I began with Love in the Ruins (my favorite) and enjoyed it very much.

But The Last Gentlemen is not one of Percy's best novels. Percy's characters, even in the best novels--The Moviegoer, Love in the Ruins, The Second Coming--tend to be enactments of ideas . . . types. In the best novels, they somehow "work."

But in The Last Gentlemen, every character seems especially cardboard-like. The dialog is stilted and artificial. Will Barrett's constantly repeating the words of others as he wanders uncomprehending through the existential wonderland of 20th century America becomes, especially with Wolfram Kandinsky's narration, just plain irritating.

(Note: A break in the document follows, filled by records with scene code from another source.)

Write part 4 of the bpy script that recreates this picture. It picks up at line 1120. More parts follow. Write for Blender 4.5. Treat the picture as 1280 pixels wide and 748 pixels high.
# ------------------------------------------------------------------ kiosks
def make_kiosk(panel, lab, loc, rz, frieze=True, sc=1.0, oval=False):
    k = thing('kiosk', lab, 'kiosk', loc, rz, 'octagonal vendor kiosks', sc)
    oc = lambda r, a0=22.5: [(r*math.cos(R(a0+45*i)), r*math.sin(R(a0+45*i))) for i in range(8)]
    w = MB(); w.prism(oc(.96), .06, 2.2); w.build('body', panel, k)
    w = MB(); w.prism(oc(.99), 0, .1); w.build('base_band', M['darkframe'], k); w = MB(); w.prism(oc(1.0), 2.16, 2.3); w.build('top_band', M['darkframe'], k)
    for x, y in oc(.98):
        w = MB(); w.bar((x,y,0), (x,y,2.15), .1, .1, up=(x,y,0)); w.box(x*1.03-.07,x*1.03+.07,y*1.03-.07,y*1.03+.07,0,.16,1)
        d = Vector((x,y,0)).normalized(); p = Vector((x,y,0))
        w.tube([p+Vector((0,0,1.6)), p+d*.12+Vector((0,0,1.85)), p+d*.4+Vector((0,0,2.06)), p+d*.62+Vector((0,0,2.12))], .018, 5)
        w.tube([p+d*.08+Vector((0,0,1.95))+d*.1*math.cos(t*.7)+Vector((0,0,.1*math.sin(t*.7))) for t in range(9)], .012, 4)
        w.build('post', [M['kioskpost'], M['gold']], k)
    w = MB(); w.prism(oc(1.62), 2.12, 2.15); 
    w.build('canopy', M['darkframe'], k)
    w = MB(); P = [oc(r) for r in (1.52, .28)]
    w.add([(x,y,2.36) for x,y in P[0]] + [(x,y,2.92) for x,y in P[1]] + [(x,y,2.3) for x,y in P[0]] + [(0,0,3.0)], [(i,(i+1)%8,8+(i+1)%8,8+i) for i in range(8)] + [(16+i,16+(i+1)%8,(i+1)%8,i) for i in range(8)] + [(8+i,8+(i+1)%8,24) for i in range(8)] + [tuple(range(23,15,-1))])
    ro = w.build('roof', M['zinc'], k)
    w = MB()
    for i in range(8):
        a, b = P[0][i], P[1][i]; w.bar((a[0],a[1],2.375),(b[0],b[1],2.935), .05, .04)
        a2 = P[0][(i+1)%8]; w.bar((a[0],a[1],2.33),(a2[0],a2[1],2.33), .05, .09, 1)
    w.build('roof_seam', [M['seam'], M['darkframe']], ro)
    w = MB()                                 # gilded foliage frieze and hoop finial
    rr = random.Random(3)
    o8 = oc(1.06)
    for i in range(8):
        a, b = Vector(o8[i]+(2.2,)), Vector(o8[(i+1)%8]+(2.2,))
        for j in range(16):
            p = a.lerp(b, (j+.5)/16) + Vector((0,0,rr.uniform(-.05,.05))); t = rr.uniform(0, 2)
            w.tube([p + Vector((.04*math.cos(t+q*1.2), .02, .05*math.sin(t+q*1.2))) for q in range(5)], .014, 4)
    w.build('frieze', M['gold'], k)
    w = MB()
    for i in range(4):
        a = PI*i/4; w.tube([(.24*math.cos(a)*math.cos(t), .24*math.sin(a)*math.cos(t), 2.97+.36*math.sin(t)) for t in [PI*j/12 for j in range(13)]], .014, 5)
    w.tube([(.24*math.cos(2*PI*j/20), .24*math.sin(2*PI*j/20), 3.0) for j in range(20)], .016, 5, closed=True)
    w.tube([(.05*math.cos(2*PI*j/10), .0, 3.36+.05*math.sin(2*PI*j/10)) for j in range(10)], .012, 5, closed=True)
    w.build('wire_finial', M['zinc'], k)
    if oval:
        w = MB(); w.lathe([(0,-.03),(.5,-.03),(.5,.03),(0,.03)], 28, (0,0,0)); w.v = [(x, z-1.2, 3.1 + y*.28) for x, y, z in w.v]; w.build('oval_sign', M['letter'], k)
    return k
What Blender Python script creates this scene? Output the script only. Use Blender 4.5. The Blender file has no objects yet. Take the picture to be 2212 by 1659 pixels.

Which brings me to the narrator. The habitual way Kandinsky inflected his tones nearly made me throw my ipod against a wall. His reading sounded like the narrations in 1950's newsreels or the travel featurettes that used to play before movies in theaters. But Kandinsky's manner is so exaggerated and the pattern of his inflections so repetitious, they seem like a parody. His whimpery, whiny voicing of Kitty Vaught made it IMPOSSIBLE to imagine how Will (or anyone) could fall in love with her.

I kept asking myself, "How did this guy get the job of recording an audiobook???" At times, I was gritting my teeth (literally), trying to get through a chapter.

I intend to continue revisiting The Moviegoer and The Second Coming through audiobooks, but I would NOT be doing so if Kandinsky were narrating them.